In fact, the situation today is probably the opposite. With plea bargains, I believe conviction rates are as high as 99.5% (IIRC). Somehow I find it hard to believe that 99.5% of people charged with a crime in this country are actually guilty. That seems dangerously high. I know that many innocent people are let off when a case or charges are dismissed, but of all those that do go to trial, more than a mere half percent must be innocent.
"Fewer than 10 percent of the criminal cases brought by the
federal government each year are actually tried before
juries with all of the accompanying procedural safeguards
noted above. More than 90% of the criminal cases in America
are never tried, much less proven, to juries. The
overwhelming majority of individuals who are accused of
crime forgo their constitutional rights and plead guilty."[1]

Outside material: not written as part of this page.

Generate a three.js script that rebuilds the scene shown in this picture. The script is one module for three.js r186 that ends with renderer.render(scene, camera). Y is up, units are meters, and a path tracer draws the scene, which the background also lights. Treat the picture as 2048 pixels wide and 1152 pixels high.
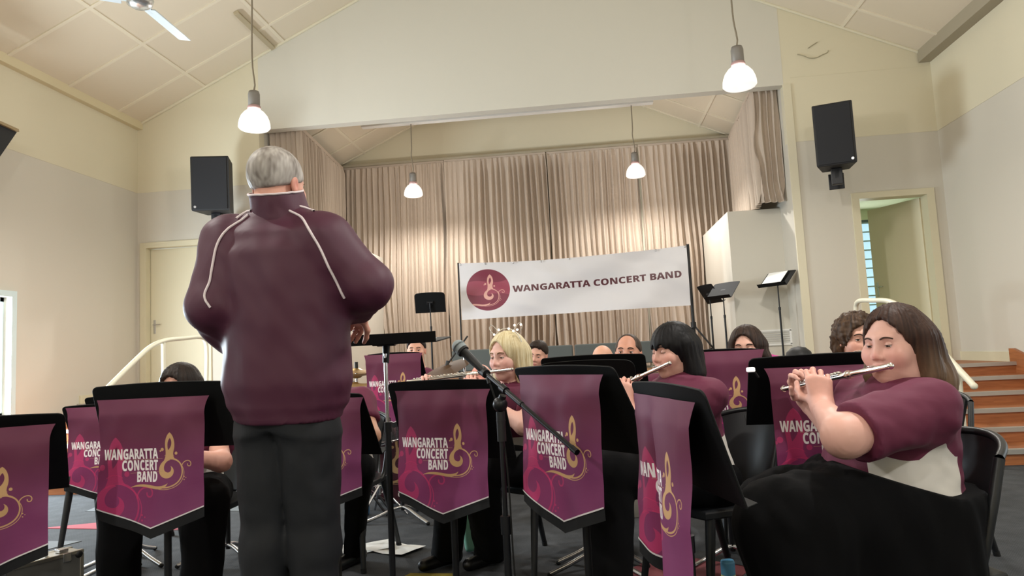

From what I've read elsewhere, of the 10% or so that do go to trial, something like 9 times out of 10 the verdict is guilty. Given that a federal criminal trial takes $1.5 million to defend and that the prosecutor has all the weight and resources of the federal government behind then and the citizen has to rely on his own financial resources (which are likely to be frozen if they are well-heeled defendants), then that rate of conviction isn't surprising in the least. Federal criminal cases are totally asymmetric in favor of the federal government. As citizens, we always complain of well funded people prevailing in civil and criminal cases because of the money they have to defend themselves, but we ignore the well funded prosecution that US district attorneys have that allow them to consistently find people guilty who may not be.
At the very least it shouldn't be so easy to, for example, drum up 35 years worth of charges on excessive downloading.